Structural, optical and photoluminescence properties of alkaline-earth boro tellurite glasses doped with trivalent Neodymium for 1.06 μm optoelectronic devices

Abstract

Abstract Alkaline-Earth Boro Tellurite (AEBT) glasses (AEBT) activated with trivalent neodymium (Nd3+) ions were made by employing conventional melt quenching technique to explore their structural details, optical and photoluminescence (PL) properties. Energy Dispersive X-ray spectroscopy (EDX), absorption, fluorescence and fluorescence decay were performed to identify their feasibility for photonic applications. Judd-Ofelt (J-O) studies used for the absorption spectral features reveals larger values for Ω2 and high radiative transition rates in AEBT glasses.
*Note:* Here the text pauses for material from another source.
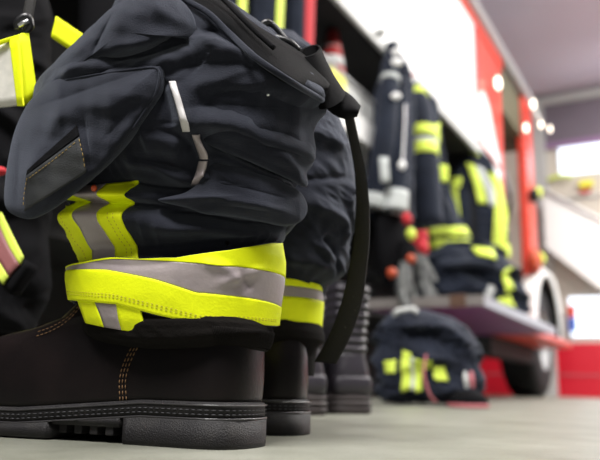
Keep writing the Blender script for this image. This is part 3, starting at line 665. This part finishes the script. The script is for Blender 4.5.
# lining below the cuff
WL = [(296, 100, 250), (312, 94, 258), (322, 86, 268), (328, 82, 272), (332, 82, 272), (337, 84, 271), (342, 90, 270), (346, 98, 269), (350, 108, 266), (352, 118, 256)]
TL = Cloth(WL, .636, .86, [([(90, 332), (150, 338), (220, 334), (265, 332)], .003, .004, .003)], noise=.0012, seed=4, shear=.3, smooth=3)
obj('hem_lining', TL.body(220, 60), M['knit'], tr)
for l, r, m in [([(78, 300), (82, 312), (86, 323)], [(96, 302), (101, 315), (105, 327)], 'yellow'), ([(96, 302), (101, 315), (105, 327)], [(117, 304), (119, 318), (122, 330)], 'silver'), ([(117, 304), (119, 318), (122, 330)], [(140, 308), (144, 322), (150, 334)], 'yellow')]:
    obj('hem_tape', TC.quadpx(l, r, 12, 8, .0004, .002), M[m], tr)
rb = MB()
for k in range(110):
    t = -.75+k*.0165
    P = TL.surf(np.full(6, t), np.linspace(TL.z[2], TL.z[-1]*.35+TL.z[0]*.65, 6), .0006); rb.tube(P, .0006, 5, n=0)
obj('hem_ribs', rb, M['knit'], tr)
# stripes on the leg
for l, r, m in [([(70, 188), (68, 196), (69, 203), (63, 210), (65, 230), (78, 264)], [(84, 188), (84, 196), (85, 203), (83, 210), (86, 232), (95, 266)], 'yellow'),
                ([(84, 186), (84, 196), (85, 203), (83, 210), (86, 232), (95, 266)], [(107, 184), (106, 196), (106, 203), (105, 210), (108, 232), (117, 266)], 'silver'),
                ([(107, 184), (106, 196), (106, 203), (105, 210), (108, 232), (117, 266)], [(131, 182), (126, 196), (131, 203), (127, 210), (130, 232), (140, 264)], 'yellow')]:
    obj('leg_tape', T1.quadpx(l, r, 50, 10, .0016, .0016), M[m], tr)
for l in ([(73, 210), (76, 232), (88, 262)], [(115, 212), (119, 234), (129, 262)], [(120, 212), (124, 234), (134, 262)]):
    obj('tape_stitching', dashes(T1.linepx(l, 20, .0021), .002, .0016, .00022), M['thread'], tr)
# reflective piping
def piping(pts, w, m=M['silver_far'], S=T1, off=.0025):
    left = [(x-w/2, y) for x, y in pts]; right = [(x+w/2, y) for x, y in pts]
    return S.quadpx(left, right, 24, 5, off, .0022)
pm = mat('piping_silver', (.56, .54, .54), .4, spec=.5)
obj('reflective_piping', piping([(172, 82), (177, 98), (182, 116), (186, 133)], 7), pm, tr)
obj('reflective_piping', piping([(195, 136), (199, 148), (203, 160)], 7), M['silver'], tr)
obj('reflective_piping', piping([(202, 162), (199, 174), (194, 187)], 7), M['silver'], tr)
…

The emission spectra of different concentrations of Nd3+ ions doped AEBT (AEBT: Nd3+) glasses show three transitions 4F3/2 → 4I9/2, 4F3/2 → 4I11/2 and 4F3/2 → 4I13/2 at the wavelengths 887 nm, 1064 nm, and 1334 nm respectively. Among the observed transitions, 4F3/2 → 4I11/2 is the intense one observed in near - infrared (NIR) and is useful for lasing action at 1064 nm. The optical absorption, fluorescence and decay spectral studies, reveals that one mol% of Nd3+ ions concentration is quite suitable in AEBT glasses (AEBTNd1.0) to generate lasing action at 1064 nm suitable for NIR photonic broadband amplification applications.